> TASK PROMPT:
Copy out the entries below precisely; nothing is to be omitted.
--- Start AVAILABLE DATA ---
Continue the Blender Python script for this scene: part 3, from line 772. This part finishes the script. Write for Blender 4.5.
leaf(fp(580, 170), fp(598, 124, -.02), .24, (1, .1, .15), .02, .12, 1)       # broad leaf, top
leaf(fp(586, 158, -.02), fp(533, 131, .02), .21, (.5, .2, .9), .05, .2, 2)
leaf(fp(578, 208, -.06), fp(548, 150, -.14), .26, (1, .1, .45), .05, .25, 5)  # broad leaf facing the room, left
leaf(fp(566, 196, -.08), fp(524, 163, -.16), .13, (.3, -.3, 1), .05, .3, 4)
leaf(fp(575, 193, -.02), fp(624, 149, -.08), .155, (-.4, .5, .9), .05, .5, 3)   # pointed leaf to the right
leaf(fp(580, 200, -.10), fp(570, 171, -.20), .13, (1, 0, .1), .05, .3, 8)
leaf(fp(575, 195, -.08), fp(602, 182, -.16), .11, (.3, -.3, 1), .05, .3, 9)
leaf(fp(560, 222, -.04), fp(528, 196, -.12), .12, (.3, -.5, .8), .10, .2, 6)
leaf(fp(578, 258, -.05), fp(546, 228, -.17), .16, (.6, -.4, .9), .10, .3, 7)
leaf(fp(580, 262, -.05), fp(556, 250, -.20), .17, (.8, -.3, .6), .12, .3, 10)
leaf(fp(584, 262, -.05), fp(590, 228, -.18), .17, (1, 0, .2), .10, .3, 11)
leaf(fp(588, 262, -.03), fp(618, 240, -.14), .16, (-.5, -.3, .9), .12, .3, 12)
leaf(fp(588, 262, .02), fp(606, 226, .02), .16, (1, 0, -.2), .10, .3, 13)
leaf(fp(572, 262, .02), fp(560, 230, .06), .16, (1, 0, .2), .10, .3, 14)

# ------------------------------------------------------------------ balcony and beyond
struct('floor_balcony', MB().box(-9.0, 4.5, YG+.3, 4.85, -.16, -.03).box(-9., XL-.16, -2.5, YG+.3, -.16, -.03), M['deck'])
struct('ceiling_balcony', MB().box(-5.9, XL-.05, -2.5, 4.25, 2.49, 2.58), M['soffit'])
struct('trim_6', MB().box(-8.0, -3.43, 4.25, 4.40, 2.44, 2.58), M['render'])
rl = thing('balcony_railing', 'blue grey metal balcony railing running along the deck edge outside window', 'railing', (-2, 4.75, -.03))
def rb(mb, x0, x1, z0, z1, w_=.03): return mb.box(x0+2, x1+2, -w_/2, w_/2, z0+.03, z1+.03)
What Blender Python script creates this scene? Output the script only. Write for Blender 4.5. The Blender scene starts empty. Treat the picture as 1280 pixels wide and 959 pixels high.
--- End AVAILABLE DATA ---
> RESULT:
Continue the Blender Python script for this scene: part 3, from line 772. This part finishes the script. Write for Blender 4.5.
leaf(fp(580, 170), fp(598, 124, -.02), .24, (1, .1, .15), .02, .12, 1)       # broad leaf, top
leaf(fp(586, 158, -.02), fp(533, 131, .02), .21, (.5, .2, .9), .05, .2, 2)
leaf(fp(578, 208, -.06), fp(548, 150, -.14), .26, (1, .1, .45), .05, .25, 5)  # broad leaf facing the room, left
leaf(fp(566, 196, -.08), fp(524, 163, -.16), .13, (.3, -.3, 1), .05, .3, 4)
leaf(fp(575, 193, -.02), fp(624, 149, -.08), .155, (-.4, .5, .9), .05, .5, 3)   # pointed leaf to the right
leaf(fp(580, 200, -.10), fp(570, 171, -.20), .13, (1, 0, .1), .05, .3, 8)
leaf(fp(575, 195, -.08), fp(602, 182, -.16), .11, (.3, -.3, 1), .05, .3, 9)
leaf(fp(560, 222, -.04), fp(528, 196, -.12), .12, (.3, -.5, .8), .10, .2, 6)
leaf(fp(578, 258, -.05), fp(546, 228, -.17), .16, (.6, -.4, .9), .10, .3, 7)
leaf(fp(580, 262, -.05), fp(556, 250, -.20), .17, (.8, -.3, .6), .12, .3, 10)
leaf(fp(584, 262, -.05), fp(590, 228, -.18), .17, (1, 0, .2), .10, .3, 11)
leaf(fp(588, 262, -.03), fp(618, 240, -.14), .16, (-.5, -.3, .9), .12, .3, 12)
leaf(fp(588, 262, .02), fp(606, 226, .02), .16, (1, 0, -.2), .10, .3, 13)
leaf(fp(572, 262, .02), fp(560, 230, .06), .16, (1, 0, .2), .10, .3, 14)

# ------------------------------------------------------------------ balcony and beyond
struct('floor_balcony', MB().box(-9.0, 4.5, YG+.3, 4.85, -.16, -.03).box(-9., XL-.16, -2.5, YG+.3, -.16, -.03), M['deck'])
struct('ceiling_balcony', MB().box(-5.9, XL-.05, -2.5, 4.25, 2.49, 2.58), M['soffit'])
struct('trim_6', MB().box(-8.0, -3.43, 4.25, 4.40, 2.44, 2.58), M['render'])
rl = thing('balcony_railing', 'blue grey metal balcony railing running along the deck edge outside window', 'railing', (-2, 4.75, -.03))
def rb(mb, x0, x1, z0, z1, w_=.03): return mb.box(x0+2, x1+2, -w_/2, w_/2, z0+.03, z1+.03)
What Blender Python script creates this scene? Output the script only. Write for Blender 4.5. The Blender scene starts empty. Treat the picture as 1280 pixels wide and 959 pixels high.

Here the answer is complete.